先日、【インボイス制度が始まったら、インボイスが発行できない免税事業者に「消費税分
10%値下げしてください」って言おうと思ったのですけど、それはダメなの?】
という質問がございましたので、今回は、インボイスが発行できない免税事業者との取引条件
の変更について見ていきたいと思います。
自己の取引上の地位が相手方に優越している一方の当事者が、取引の相手方に対し、その地位
を利用して、正常な商慣習に照らして不当に不利益を与えることは、「優越的地位の濫用」と
して、独占禁止法上問題となるおそれがあるようです。
仕入れ先である免税事業者との取引について、インボイス制度の実施を契機として取引条件を
見直すこと自体が、直ちに問題となるものではありませんが、見直しに当たっては、優越的地
位の濫用に該当する行為とならないように注意が必要です。
特に、令和11年9月30日までは、免税事業者からの仕入れでも一定割合を控除できる経過措置
があります。
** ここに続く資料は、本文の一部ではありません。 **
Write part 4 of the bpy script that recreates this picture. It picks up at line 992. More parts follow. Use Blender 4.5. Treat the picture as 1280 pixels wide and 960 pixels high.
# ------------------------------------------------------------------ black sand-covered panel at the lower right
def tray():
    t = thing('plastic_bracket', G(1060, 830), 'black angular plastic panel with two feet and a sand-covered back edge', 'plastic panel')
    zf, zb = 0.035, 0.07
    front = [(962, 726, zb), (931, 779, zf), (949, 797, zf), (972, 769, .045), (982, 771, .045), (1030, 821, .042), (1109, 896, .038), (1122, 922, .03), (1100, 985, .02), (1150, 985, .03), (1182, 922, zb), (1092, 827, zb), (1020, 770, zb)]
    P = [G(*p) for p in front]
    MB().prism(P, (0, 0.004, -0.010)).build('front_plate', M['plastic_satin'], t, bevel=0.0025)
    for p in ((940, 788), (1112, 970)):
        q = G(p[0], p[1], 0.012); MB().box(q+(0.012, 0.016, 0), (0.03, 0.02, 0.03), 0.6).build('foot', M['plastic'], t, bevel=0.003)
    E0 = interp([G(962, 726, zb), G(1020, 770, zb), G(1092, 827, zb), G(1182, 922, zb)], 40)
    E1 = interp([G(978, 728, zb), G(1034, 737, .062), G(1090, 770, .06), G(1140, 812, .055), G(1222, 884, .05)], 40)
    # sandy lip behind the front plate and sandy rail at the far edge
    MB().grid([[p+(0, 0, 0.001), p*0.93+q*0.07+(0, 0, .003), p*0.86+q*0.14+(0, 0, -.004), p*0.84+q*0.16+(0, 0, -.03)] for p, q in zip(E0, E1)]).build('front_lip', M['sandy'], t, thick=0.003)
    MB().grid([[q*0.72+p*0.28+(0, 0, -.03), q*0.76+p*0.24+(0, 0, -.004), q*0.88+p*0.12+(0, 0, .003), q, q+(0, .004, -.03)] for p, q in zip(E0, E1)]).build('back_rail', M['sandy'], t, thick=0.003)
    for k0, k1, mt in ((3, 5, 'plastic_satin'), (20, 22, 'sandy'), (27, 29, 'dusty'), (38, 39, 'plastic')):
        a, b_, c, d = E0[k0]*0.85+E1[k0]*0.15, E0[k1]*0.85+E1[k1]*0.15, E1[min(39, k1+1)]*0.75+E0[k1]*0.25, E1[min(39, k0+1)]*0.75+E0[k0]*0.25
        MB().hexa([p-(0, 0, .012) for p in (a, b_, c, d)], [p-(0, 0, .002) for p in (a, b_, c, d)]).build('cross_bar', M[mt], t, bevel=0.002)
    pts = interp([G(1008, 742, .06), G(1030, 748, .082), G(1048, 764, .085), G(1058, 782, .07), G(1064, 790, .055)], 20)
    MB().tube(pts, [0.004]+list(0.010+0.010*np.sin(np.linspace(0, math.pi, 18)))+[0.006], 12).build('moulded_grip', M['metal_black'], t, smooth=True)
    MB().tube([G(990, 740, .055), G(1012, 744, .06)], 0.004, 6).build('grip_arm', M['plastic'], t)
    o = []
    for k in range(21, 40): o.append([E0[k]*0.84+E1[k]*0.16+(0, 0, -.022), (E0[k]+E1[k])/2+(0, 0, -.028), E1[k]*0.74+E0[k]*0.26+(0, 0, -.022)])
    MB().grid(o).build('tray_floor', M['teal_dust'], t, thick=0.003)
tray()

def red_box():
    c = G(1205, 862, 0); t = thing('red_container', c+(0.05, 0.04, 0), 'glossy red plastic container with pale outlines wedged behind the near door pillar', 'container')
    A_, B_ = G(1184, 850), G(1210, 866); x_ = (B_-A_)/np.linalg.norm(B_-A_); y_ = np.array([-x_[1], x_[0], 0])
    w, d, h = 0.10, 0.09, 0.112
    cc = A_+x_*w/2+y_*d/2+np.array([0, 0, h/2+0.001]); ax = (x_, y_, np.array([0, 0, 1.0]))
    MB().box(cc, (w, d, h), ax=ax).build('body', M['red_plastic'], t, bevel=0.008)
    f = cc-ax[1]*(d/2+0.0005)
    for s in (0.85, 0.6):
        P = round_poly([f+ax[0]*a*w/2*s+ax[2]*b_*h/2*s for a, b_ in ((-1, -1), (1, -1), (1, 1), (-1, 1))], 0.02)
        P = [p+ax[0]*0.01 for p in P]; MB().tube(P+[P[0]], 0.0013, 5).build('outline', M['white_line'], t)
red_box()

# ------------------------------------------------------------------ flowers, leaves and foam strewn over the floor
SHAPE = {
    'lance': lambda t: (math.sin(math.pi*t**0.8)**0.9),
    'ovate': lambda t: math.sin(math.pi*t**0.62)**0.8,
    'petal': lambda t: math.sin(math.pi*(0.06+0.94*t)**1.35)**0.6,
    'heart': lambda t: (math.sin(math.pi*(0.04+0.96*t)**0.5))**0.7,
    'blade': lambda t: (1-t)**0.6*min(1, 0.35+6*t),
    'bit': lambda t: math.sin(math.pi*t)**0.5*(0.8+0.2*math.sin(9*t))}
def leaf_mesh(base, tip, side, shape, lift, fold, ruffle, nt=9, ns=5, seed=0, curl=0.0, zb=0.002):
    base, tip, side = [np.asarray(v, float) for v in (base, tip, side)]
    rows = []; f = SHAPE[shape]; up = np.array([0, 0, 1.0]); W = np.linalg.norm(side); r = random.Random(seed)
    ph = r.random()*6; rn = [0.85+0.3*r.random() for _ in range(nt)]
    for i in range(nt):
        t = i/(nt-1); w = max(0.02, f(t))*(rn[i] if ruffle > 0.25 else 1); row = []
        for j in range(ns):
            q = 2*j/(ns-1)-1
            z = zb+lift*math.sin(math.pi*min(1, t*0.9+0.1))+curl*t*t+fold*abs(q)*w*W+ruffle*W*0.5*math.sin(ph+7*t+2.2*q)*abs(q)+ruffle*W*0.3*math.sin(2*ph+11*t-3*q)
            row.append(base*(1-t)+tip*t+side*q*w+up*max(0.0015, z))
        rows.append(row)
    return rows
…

一定の範囲で仕入税額控除が認められる経過措置があるにもかかわらず、消費税
10%相当額を取引価格から引き下げることを一方的に通告することは、仕入税額控除が制限さ
れる分を超えて、取引価格を引き下げることになり、独占禁止法や下請法上問題となるおそれ
があります。
課税事業者になるよう要請すること自体は独占禁止法上問題になりませんが、それにとどまら
ず、課税事業者にならなければ取引価格を引き下げる、それにも応じなければ取引を打ち切る
などと一方的に通告することは、独占禁止法上問題となるおそれがあるようです。
また、課税事業者となるに際し、価格交渉の場において明示的な協議なしに価格を据え置く場
合も同じです。
免税事業者の仕入や諸経費に係る消費税の負担を考慮し、双方納得の上で取引価格を設定すれ
ば、結果的に取引価格が引き下げられても独占禁止法上問題となるものではないようです。
一方的な取引対価の引き下げとならないように、双方が納得した上での適正な価格交渉が必要
となりますので、ご注意いただければと思います。